Vêem-se grupos de jovens urbanos, casais elegantes, adolescentes mal-comportados, artistas blasés com estilo europeu, intelectuais revolucionários de estirpe latino-americana, hipsters, new lads, rockers, hippies e representantes de todas as tribos anacrónicas. E famílias numerosas de roupas baratas, homens baixos com maçãs-do-rosto salientes, mulheres com xailes tradicionais andinos e crianças de cabelos negros, descendentes de índios quechua, muisca ou macu-iuhupde.
Um poema português
No mesmo momento, está a ser lançado um romance gráfico, de narrativa transmédia, o escritor argentino Gustavo Rojana fala sobre a Palestina, a jornalista Sylvia Maria Hoyos conta a sua aventura epistolar com o narcotraficante Pablo Escobar, Nannete Blitz fala do campo de concentração nazi, o italiano Paulo Giordano, autor de A Solidão dos Números Primos, conversa com o escritor colombiano Santiago Gamboa, o candidato holandês ao Nobel Cees Nooteboom fala sobre as suas viagens, o colombiano Fernando Vallejo provoca acesa discussão na plateia do auditório José Asunción Silva.
E mais uns tantos lançamentos e encontros, concertos, ateliês para crianças, aulas de representação, conferências esotéricas, palestras religiosas. Os públicos coabitam, misturam-se, todos encontram os seus interesses e caminhos sem dignidades discriminadas nem hierarquias de prestígio.

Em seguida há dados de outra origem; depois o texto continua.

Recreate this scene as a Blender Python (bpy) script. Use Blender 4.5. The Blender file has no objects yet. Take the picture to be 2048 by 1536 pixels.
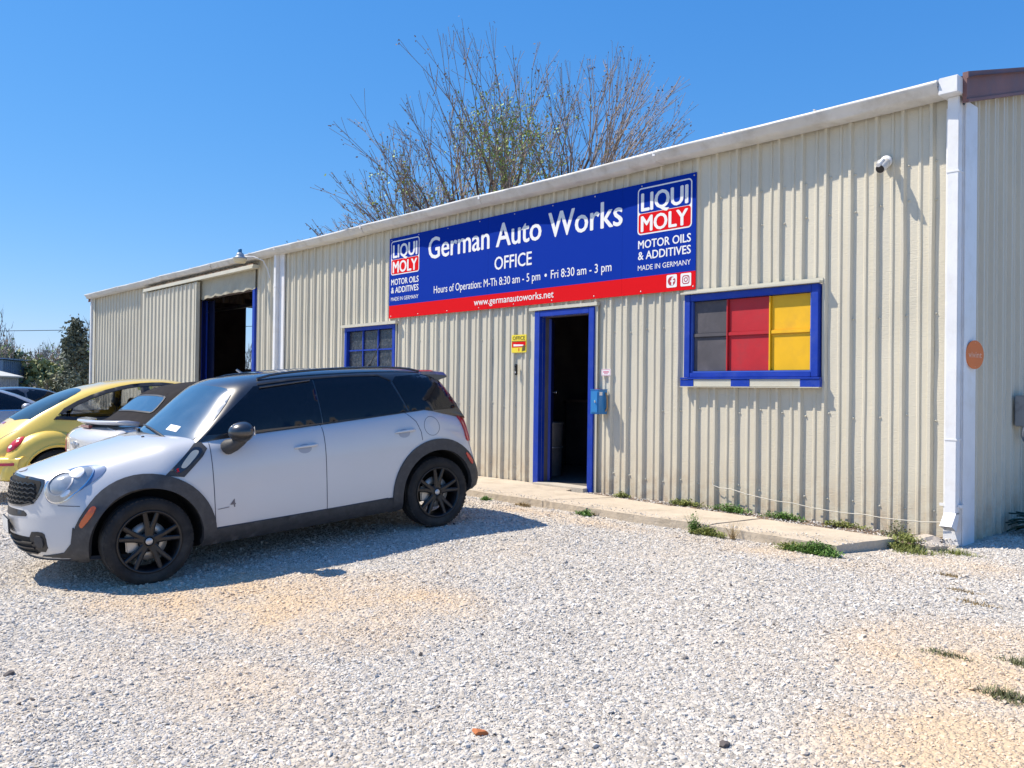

Raquel Quiroz e Leyda Rivera, 63 e 65 anos, contabilistas reformadas, vêm todos os anos, há mais de 20. Só compram livros religiosos. “Já aqui tenho três sobre o Papa”, diz Raquel. “Comprei na secção de saldos, valeu a pena”. Leyda: “Gosto muito de livros de moral e boas acções. Gosto de vir cá, de encontrar amigos. Conheço muitas pessoas nas editoras. Esta é a melhor feira de livros de religião."
Há uma feira para cada um. A de Daniela Gómez é a da literatura portuguesa. “Estou enamorada de Valter Hugo Mãe”, diz ela. Leu todos os livros traduzidos. Também gosta de Afonso Cruz. “Faz-me pensar com ele, faz-me sentir inteligente."
Mas o texto da sua vida é de Filipa Leal. Poema de Inverno, publicado na antologia da editora Tragaluz e traduzido por Pedro Rapoula, o português que será, a partir do próximo ano, director da FILBO.
“Díme que no vuelves a pedirme un poema en el Invierno/ Pasó otra Navidad y el duelo no, no pasa”, começa o poema.
Daniela quer dizer de cor a sua parte favorita. “O verso onde está toda a minha vida."
Recita, num sussurro. “Solo tu sabes…” Uma colombiana de 26 anos, olhos grandes e cabelo negro, a dizer, em Bogotá, a sua felicidade dos livros num poema português. “Solo tu sabes que la vida quedó entreabierta, por eso llévame pronto/ A los lugares en donde empezaste a decir que sí”.